More on “Marina”: Interview with Kiki Álvarez

As a follow up to our recent post about the enigmatic film Marina, here is an interview with director, Enrique “Kiki” Álvarez, who has drawn criticism for his unconventional cinematic language. Some critics consider the film to be a prolonged philosophical questioning and others as poetry on screen—so what is wrong with that? Here are excerpts with a link to the full interview (by Cubanow) below:

In his former film productions, such as La ola [The Wave] and Miradas (The Gaze), Álvarez has dealt with love stories tinged with everyday metaphors and conflicts of the contemporary person, such as emigration, return and the feeling of belonging. To learn more about this recent work, we [Cubanow] talked with him:

How did the plot for this film emerge?  Marina came out of an image, the first that appears in the film showing Claudia [Muñiz] perched over the waters of Gibara Bay that abounds with fishing boats. “This would be a beautiful place to shoot a film,” I said to her, and she answered that indeed it would. And thus, Marina was born. We had a character, a young woman returning to her hometown and the intention of developing a story around her. I dare say it was a pictorial inspiration, but in that landscape with Claudia captured within it, the emotion and the uncertainty of an incident was already exemplified.

How did actress Claudia Muñiz influence the conception of Marina in the script?  Claudia was the motif, the subject of inspiration and the protagonist of a text that she herself began to fill with her personal experiences and feelings. She is Marina, the character and the entire film.

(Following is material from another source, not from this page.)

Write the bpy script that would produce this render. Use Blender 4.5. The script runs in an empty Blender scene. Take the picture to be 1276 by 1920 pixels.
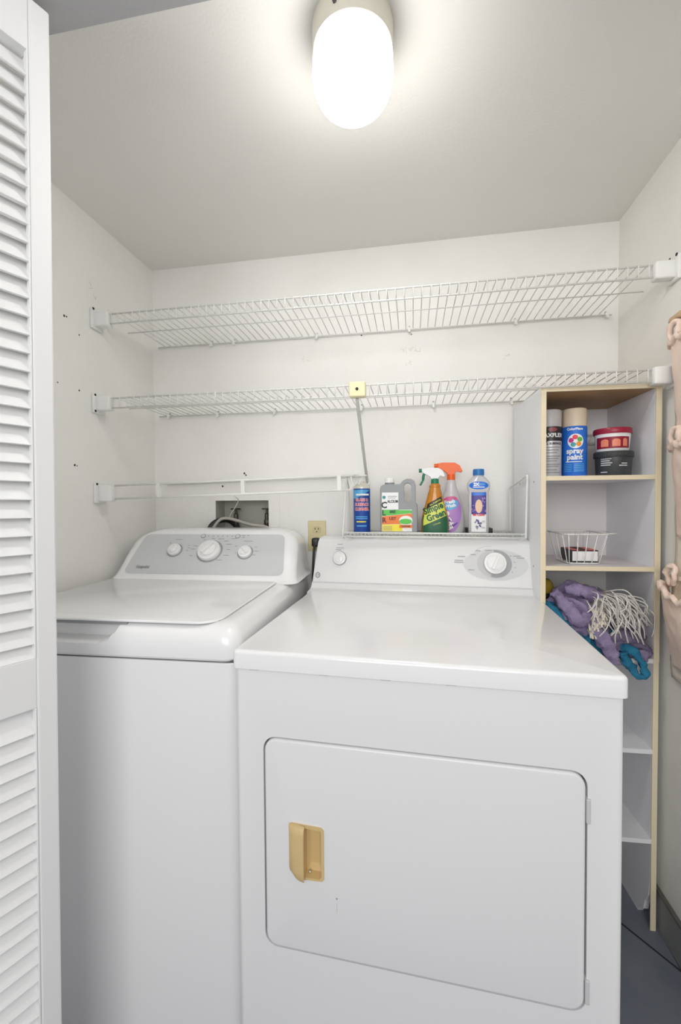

For her, I traced a map, a trajectory and she invented the characters and the situations. She wrote with the actors in mind as well as the humanity that each one could give to their roles. She would choose the poles, the dramatic nuclei and I would scatter (fix) them in the geography. It was like putting together a jigsaw puzzle, finding the story hidden within that first image that propelled us. She wrote as if writing her diary, as if all that happens to Marina could only be of interest to her. It’s a very intimate film, told in a whisper in the voice of Claudia.

Emigration and return operate as recurrent themes in contemporary Cuban audiovisuals and in your production in particular. What specific perimeters of this conflict do you deal with in Marina?  The film unfolds in an interior zone of Cuba, where the action of leaving and returning is rooted in the experience of its characters. They are actions taken for granted, naturalized, and they don’t signify anything else than an existential need. Rather than act, the characters react, responding to instincts, to primary needs. As in Hemingway’s stories, the most important thing takes place under the surface of the water and has to do with casting the fishhook and waiting… to see if a whale bites. In Marina, waiting is the action that defines the old fisherman’s wisdom and the ease of mind that its protagonist attains, when she casts her own fishhook, her anchor, and gives up being a migratory bird.

Why does the movie have this title? Is it only to designate the leading character or does the denomination aim at other objectives?   Marina is Marina, and it is also a landscape, a romantic painting and a contemplative style and an emotional appeal. It is the sea licking the boundaries of the island, and you are there, trying to tell a story, another one that tries to reveal how simple we are.